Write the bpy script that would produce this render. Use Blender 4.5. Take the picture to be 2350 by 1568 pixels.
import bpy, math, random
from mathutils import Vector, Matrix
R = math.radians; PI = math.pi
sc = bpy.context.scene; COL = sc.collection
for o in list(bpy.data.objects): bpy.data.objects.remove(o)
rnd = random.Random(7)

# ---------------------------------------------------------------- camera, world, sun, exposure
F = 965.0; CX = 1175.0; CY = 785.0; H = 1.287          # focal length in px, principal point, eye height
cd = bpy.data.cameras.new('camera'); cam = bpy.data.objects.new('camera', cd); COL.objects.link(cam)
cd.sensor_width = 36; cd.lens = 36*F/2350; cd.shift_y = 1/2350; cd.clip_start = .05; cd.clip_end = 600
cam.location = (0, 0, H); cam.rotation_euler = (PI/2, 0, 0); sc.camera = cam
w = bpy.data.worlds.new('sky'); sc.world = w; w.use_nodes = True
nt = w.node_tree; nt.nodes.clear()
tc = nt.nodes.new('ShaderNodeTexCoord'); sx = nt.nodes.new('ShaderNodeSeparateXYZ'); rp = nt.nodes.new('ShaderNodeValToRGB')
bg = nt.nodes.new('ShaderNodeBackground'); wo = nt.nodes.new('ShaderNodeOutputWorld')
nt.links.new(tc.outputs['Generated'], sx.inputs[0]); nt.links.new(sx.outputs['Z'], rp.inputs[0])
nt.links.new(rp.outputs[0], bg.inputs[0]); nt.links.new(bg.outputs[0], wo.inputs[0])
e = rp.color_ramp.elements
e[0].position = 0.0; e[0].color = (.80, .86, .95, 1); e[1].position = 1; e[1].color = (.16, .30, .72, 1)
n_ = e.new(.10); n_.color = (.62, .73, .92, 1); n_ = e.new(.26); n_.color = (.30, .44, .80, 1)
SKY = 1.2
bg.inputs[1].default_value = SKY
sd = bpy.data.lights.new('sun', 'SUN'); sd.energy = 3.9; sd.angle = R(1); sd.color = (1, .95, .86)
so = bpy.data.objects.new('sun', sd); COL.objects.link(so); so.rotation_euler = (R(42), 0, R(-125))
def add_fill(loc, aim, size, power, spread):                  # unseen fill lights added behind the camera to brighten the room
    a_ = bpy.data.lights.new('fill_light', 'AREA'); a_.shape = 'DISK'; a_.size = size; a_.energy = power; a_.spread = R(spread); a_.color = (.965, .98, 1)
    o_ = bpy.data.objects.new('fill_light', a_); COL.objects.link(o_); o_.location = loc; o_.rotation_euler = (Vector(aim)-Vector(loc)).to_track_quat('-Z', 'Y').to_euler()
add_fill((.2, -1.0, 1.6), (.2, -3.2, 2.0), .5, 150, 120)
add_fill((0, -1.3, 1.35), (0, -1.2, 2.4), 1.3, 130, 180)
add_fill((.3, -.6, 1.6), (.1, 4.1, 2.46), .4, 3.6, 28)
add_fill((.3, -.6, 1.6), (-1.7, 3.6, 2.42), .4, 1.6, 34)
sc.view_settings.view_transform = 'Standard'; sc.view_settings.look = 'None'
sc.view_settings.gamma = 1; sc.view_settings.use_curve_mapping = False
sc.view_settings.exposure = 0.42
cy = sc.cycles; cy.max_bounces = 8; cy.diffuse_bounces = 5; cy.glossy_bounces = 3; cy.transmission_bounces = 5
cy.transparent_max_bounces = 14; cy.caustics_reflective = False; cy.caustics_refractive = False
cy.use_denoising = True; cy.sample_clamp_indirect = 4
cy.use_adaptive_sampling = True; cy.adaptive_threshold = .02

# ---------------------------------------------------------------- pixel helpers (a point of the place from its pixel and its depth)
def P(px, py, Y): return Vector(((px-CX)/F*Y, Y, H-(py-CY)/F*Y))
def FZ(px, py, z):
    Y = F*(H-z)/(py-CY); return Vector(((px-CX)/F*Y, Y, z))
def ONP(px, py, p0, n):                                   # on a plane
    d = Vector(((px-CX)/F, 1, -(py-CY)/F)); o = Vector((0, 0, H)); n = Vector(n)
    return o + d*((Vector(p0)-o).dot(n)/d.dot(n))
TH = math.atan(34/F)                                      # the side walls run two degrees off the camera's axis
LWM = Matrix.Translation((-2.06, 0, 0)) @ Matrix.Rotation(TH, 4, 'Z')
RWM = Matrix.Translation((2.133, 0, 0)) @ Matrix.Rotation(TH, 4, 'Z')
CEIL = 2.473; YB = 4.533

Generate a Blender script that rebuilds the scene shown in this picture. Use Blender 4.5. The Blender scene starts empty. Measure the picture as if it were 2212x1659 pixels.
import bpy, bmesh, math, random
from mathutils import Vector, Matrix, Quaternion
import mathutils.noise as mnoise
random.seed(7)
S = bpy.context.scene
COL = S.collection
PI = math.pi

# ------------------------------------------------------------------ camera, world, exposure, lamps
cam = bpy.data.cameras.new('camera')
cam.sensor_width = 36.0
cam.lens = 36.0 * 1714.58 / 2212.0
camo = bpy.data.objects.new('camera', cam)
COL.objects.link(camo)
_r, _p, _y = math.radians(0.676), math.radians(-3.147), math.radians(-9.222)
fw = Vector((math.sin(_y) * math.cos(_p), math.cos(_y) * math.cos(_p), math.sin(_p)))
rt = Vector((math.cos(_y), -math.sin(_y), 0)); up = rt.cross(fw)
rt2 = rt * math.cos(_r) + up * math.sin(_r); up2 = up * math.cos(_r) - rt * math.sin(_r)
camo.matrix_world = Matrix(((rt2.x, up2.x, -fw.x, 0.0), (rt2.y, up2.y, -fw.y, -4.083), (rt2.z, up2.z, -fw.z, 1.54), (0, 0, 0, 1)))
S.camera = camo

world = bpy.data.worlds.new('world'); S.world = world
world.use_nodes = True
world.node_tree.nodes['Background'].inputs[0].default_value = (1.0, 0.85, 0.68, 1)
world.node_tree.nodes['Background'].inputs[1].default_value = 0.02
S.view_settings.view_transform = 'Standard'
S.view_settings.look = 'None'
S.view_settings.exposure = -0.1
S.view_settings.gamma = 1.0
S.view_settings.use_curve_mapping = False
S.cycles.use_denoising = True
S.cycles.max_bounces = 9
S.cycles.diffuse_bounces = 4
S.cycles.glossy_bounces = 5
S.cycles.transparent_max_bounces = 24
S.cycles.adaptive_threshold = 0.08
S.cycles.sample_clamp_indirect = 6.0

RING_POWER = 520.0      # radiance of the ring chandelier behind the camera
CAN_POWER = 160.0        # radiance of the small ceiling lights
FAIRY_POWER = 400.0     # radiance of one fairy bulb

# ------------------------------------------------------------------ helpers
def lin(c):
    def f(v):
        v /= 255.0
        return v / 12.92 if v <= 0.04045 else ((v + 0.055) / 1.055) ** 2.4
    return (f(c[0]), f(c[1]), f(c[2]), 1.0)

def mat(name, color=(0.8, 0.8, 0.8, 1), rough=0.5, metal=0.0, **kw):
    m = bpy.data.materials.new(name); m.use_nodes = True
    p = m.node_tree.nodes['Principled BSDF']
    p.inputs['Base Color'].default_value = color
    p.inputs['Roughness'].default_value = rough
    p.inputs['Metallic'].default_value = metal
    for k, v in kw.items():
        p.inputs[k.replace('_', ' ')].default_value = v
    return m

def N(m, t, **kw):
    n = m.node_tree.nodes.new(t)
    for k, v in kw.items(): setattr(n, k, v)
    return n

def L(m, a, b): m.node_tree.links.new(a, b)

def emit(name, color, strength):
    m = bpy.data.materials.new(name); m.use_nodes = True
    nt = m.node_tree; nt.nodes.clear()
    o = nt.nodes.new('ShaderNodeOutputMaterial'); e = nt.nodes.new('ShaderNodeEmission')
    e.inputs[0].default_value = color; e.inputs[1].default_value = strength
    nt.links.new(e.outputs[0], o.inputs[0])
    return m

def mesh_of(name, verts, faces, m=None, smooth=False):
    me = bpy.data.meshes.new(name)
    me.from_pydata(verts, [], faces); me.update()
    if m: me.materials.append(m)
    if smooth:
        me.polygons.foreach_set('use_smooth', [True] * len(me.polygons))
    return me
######
TO BE DONE:
Set down the lines above as they stand, starting with the first line and ending with the line that contains "rnd = random.Random(7)".

TASK RESPONSE:
Write the bpy script that would produce this render. Use Blender 4.5. Take the picture to be 2350 by 1568 pixels.
import bpy, math, random
from mathutils import Vector, Matrix
R = math.radians; PI = math.pi
sc = bpy.context.scene; COL = sc.collection
for o in list(bpy.data.objects): bpy.data.objects.remove(o)
rnd = random.Random(7)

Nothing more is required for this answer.